Aim of the task ▸
Repeat every line of the data exactly, but not the pictures.

Collected material ▸
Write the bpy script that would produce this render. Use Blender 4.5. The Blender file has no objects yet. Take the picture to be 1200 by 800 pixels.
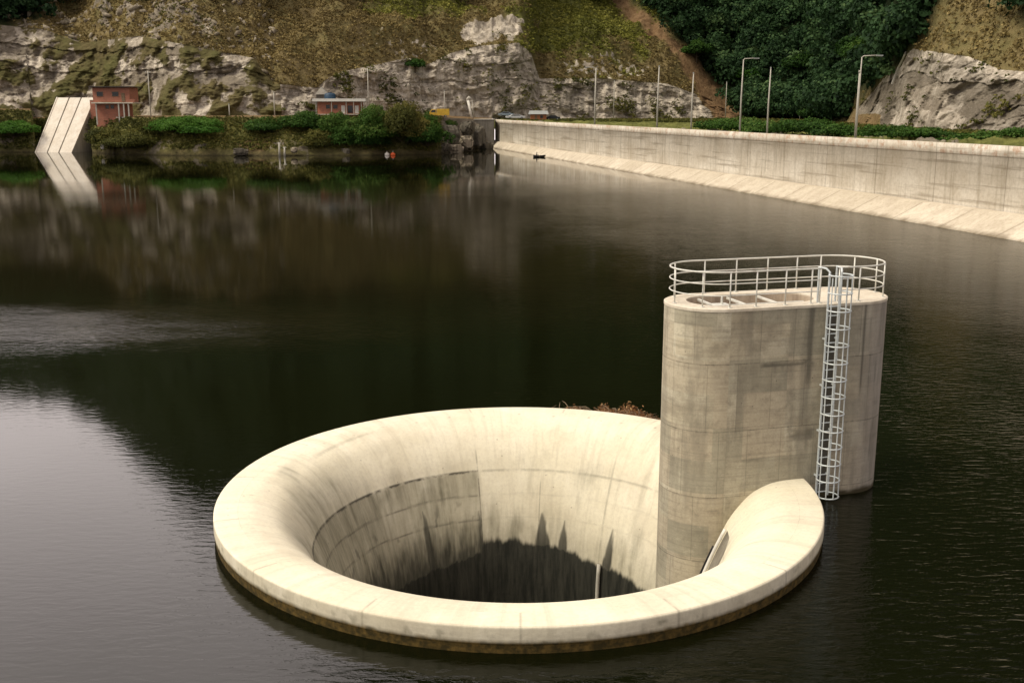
import bpy, bmesh, math, random
import numpy as np
from math import sin, cos, tan, pi, radians, sqrt
from mathutils import Vector, Matrix

random.seed(7)
RS = np.random.RandomState(11)
sc = bpy.context.scene
C = sc.collection

# ------------------------------------------------------------------ camera
F, PITCH, H = 1258.26, radians(12.3295), 12.431
cam_d = bpy.data.cameras.new('camera')
cam = bpy.data.objects.new('camera', cam_d)
C.objects.link(cam)
cam.location = (0, 0, H)
cam.rotation_euler = (pi / 2 - PITCH, 0, 0)
cam_d.sensor_width = 36
cam_d.lens = 36 * F / 1200
cam_d.clip_end = 6000
cam_d.clip_start = 0.3
sc.camera = cam
sc.view_settings.view_transform = 'Standard'
sc.view_settings.look = 'None'
sc.view_settings.exposure = 0


def at(px, py, Y):
    """point of the place at depth Y seen at photo pixel px, py"""
    x = (px - 600) / F
    zz = (400 - py) / F
    d = np.array([x, cos(PITCH) + zz * sin(PITCH), -sin(PITCH) + zz * cos(PITCH)])
    k = Y / d[1]
    return Vector((d[0] * k, Y, H + d[2] * k))


# ------------------------------------------------------------------ helpers
def tag(o, label=None, cat=None, group=None, kind=None):
    if label: o['label'] = label
    if cat: o['category'] = cat
    if group: o['group'] = group
    if kind: o['kind'] = kind
    return o


def empty(name, loc, label, cat, group=None, rz=0):
    o = bpy.data.objects.new(name, None)
    o.empty_display_size = 0.5
    C.objects.link(o)
    o.location = loc
    o.rotation_euler = (0, 0, rz)
    return tag(o, label, cat, group)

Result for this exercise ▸
Write the bpy script that would produce this render. Use Blender 4.5. The Blender file has no objects yet. Take the picture to be 1200 by 800 pixels.
import bpy, bmesh, math, random
import numpy as np
from math import sin, cos, tan, pi, radians, sqrt
from mathutils import Vector, Matrix

random.seed(7)
RS = np.random.RandomState(11)
sc = bpy.context.scene
C = sc.collection

# ------------------------------------------------------------------ camera
F, PITCH, H = 1258.26, radians(12.3295), 12.431
cam_d = bpy.data.cameras.new('camera')
cam = bpy.data.objects.new('camera', cam_d)
C.objects.link(cam)
cam.location = (0, 0, H)
cam.rotation_euler = (pi / 2 - PITCH, 0, 0)
cam_d.sensor_width = 36
cam_d.lens = 36 * F / 1200
cam_d.clip_end = 6000
cam_d.clip_start = 0.3
sc.camera = cam
sc.view_settings.view_transform = 'Standard'
sc.view_settings.look = 'None'
sc.view_settings.exposure = 0


def at(px, py, Y):
    """point of the place at depth Y seen at photo pixel px, py"""
    x = (px - 600) / F
    zz = (400 - py) / F
    d = np.array([x, cos(PITCH) + zz * sin(PITCH), -sin(PITCH) + zz * cos(PITCH)])
    k = Y / d[1]
    return Vector((d[0] * k, Y, H + d[2] * k))


# ------------------------------------------------------------------ helpers
def tag(o, label=None, cat=None, group=None, kind=None):
    if label: o['label'] = label
    if cat: o['category'] = cat
    if group: o['group'] = group
    if kind: o['kind'] = kind
    return o


def empty(name, loc, label, cat, group=None, rz=0):
    o = bpy.data.objects.new(name, None)
    o.empty_display_size = 0.5
    C.objects.link(o)
    o.location = loc
    o.rotation_euler = (0, 0, rz)
    return tag(o, label, cat, group)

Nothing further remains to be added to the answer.